--- BEGIN Material provided ---

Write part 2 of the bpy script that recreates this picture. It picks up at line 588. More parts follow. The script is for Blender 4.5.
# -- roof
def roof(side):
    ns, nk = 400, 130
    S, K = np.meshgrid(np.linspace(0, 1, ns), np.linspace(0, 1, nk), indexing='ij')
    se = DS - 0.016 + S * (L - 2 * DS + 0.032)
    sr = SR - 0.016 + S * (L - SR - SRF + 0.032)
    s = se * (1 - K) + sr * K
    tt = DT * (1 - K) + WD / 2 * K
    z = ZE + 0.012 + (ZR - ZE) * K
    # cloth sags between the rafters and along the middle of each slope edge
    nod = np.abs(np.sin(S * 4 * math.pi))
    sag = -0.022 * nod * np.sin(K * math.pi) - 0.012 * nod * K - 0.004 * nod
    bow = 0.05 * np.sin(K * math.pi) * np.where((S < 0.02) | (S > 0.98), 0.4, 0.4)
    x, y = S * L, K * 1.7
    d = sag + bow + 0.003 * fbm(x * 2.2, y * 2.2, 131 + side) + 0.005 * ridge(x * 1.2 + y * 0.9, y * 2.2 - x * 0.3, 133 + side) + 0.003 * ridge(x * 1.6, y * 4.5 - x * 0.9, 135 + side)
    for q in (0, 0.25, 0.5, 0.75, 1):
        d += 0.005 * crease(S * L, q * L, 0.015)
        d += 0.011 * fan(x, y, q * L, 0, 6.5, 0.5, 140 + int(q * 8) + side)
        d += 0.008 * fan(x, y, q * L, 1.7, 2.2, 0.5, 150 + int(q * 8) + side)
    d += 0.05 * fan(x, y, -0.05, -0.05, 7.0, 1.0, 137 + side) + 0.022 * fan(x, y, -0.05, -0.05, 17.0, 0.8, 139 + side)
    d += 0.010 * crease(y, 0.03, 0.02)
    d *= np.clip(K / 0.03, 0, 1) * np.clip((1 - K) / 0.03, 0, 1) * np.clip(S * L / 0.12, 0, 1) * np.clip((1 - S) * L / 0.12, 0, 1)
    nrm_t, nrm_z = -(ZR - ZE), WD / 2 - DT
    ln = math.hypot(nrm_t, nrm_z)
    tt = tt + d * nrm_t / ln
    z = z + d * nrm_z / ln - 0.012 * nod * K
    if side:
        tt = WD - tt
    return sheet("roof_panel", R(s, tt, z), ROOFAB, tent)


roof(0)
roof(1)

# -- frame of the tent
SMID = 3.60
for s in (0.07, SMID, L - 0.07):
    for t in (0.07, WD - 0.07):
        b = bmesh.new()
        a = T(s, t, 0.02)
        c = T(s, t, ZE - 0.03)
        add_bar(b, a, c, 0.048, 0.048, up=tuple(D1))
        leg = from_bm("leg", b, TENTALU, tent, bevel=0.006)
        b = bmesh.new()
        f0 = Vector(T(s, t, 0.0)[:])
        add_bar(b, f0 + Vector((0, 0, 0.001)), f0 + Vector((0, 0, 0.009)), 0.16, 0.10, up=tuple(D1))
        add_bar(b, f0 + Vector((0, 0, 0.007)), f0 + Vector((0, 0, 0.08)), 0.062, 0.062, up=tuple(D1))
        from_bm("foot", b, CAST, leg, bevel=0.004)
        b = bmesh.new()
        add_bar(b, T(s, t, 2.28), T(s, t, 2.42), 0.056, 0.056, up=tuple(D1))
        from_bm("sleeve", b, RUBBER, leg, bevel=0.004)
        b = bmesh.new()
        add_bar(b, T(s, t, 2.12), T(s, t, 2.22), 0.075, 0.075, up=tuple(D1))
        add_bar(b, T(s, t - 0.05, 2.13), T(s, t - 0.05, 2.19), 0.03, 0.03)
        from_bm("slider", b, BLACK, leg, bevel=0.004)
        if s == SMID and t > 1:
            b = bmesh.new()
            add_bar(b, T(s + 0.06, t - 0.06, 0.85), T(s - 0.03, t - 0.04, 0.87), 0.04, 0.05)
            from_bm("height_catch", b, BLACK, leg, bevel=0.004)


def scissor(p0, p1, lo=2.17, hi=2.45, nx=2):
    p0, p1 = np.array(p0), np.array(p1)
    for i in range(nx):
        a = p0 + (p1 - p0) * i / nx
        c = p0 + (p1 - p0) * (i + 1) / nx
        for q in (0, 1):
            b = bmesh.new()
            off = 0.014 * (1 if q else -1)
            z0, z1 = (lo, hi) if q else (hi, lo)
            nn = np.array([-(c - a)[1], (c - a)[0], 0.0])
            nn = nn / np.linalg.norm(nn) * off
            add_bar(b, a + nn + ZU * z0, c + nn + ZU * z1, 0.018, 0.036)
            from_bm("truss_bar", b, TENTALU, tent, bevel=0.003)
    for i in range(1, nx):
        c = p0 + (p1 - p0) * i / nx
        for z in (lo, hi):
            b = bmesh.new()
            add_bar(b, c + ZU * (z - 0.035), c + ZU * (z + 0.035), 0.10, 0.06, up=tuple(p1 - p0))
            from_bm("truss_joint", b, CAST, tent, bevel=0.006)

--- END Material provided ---

*Do this*
Take the listing above and set it down exactly.

*Answer to this task*
Write part 2 of the bpy script that recreates this picture. It picks up at line 588. More parts follow. The script is for Blender 4.5.
# -- roof
def roof(side):
    ns, nk = 400, 130
    S, K = np.meshgrid(np.linspace(0, 1, ns), np.linspace(0, 1, nk), indexing='ij')
    se = DS - 0.016 + S * (L - 2 * DS + 0.032)
    sr = SR - 0.016 + S * (L - SR - SRF + 0.032)
    s = se * (1 - K) + sr * K
    tt = DT * (1 - K) + WD / 2 * K
    z = ZE + 0.012 + (ZR - ZE) * K
    # cloth sags between the rafters and along the middle of each slope edge
    nod = np.abs(np.sin(S * 4 * math.pi))
    sag = -0.022 * nod * np.sin(K * math.pi) - 0.012 * nod * K - 0.004 * nod
    bow = 0.05 * np.sin(K * math.pi) * np.where((S < 0.02) | (S > 0.98), 0.4, 0.4)
    x, y = S * L, K * 1.7
    d = sag + bow + 0.003 * fbm(x * 2.2, y * 2.2, 131 + side) + 0.005 * ridge(x * 1.2 + y * 0.9, y * 2.2 - x * 0.3, 133 + side) + 0.003 * ridge(x * 1.6, y * 4.5 - x * 0.9, 135 + side)
    for q in (0, 0.25, 0.5, 0.75, 1):
        d += 0.005 * crease(S * L, q * L, 0.015)
        d += 0.011 * fan(x, y, q * L, 0, 6.5, 0.5, 140 + int(q * 8) + side)
        d += 0.008 * fan(x, y, q * L, 1.7, 2.2, 0.5, 150 + int(q * 8) + side)
    d += 0.05 * fan(x, y, -0.05, -0.05, 7.0, 1.0, 137 + side) + 0.022 * fan(x, y, -0.05, -0.05, 17.0, 0.8, 139 + side)
    d += 0.010 * crease(y, 0.03, 0.02)
    d *= np.clip(K / 0.03, 0, 1) * np.clip((1 - K) / 0.03, 0, 1) * np.clip(S * L / 0.12, 0, 1) * np.clip((1 - S) * L / 0.12, 0, 1)
    nrm_t, nrm_z = -(ZR - ZE), WD / 2 - DT
    ln = math.hypot(nrm_t, nrm_z)
    tt = tt + d * nrm_t / ln
    z = z + d * nrm_z / ln - 0.012 * nod * K
    if side:
        tt = WD - tt
    return sheet("roof_panel", R(s, tt, z), ROOFAB, tent)


roof(0)
roof(1)

# -- frame of the tent
SMID = 3.60
for s in (0.07, SMID, L - 0.07):
    for t in (0.07, WD - 0.07):
        b = bmesh.new()
        a = T(s, t, 0.02)
        c = T(s, t, ZE - 0.03)
        add_bar(b, a, c, 0.048, 0.048, up=tuple(D1))
        leg = from_bm("leg", b, TENTALU, tent, bevel=0.006)
        b = bmesh.new()
        f0 = Vector(T(s, t, 0.0)[:])
        add_bar(b, f0 + Vector((0, 0, 0.001)), f0 + Vector((0, 0, 0.009)), 0.16, 0.10, up=tuple(D1))
        add_bar(b, f0 + Vector((0, 0, 0.007)), f0 + Vector((0, 0, 0.08)), 0.062, 0.062, up=tuple(D1))
        from_bm("foot", b, CAST, leg, bevel=0.004)
        b = bmesh.new()
        add_bar(b, T(s, t, 2.28), T(s, t, 2.42), 0.056, 0.056, up=tuple(D1))
        from_bm("sleeve", b, RUBBER, leg, bevel=0.004)
        b = bmesh.new()
        add_bar(b, T(s, t, 2.12), T(s, t, 2.22), 0.075, 0.075, up=tuple(D1))
        add_bar(b, T(s, t - 0.05, 2.13), T(s, t - 0.05, 2.19), 0.03, 0.03)
        from_bm("slider", b, BLACK, leg, bevel=0.004)
        if s == SMID and t > 1:
            b = bmesh.new()
            add_bar(b, T(s + 0.06, t - 0.06, 0.85), T(s - 0.03, t - 0.04, 0.87), 0.04, 0.05)
            from_bm("height_catch", b, BLACK, leg, bevel=0.004)


def scissor(p0, p1, lo=2.17, hi=2.45, nx=2):
    p0, p1 = np.array(p0), np.array(p1)
    for i in range(nx):
        a = p0 + (p1 - p0) * i / nx
        c = p0 + (p1 - p0) * (i + 1) / nx
        for q in (0, 1):
            b = bmesh.new()
            off = 0.014 * (1 if q else -1)
            z0, z1 = (lo, hi) if q else (hi, lo)
            nn = np.array([-(c - a)[1], (c - a)[0], 0.0])
            nn = nn / np.linalg.norm(nn) * off
            add_bar(b, a + nn + ZU * z0, c + nn + ZU * z1, 0.018, 0.036)
            from_bm("truss_bar", b, TENTALU, tent, bevel=0.003)
    for i in range(1, nx):
        c = p0 + (p1 - p0) * i / nx
        for z in (lo, hi):
            b = bmesh.new()
            add_bar(b, c + ZU * (z - 0.035), c + ZU * (z + 0.035), 0.10, 0.06, up=tuple(p1 - p0))
            from_bm("truss_joint", b, CAST, tent, bevel=0.006)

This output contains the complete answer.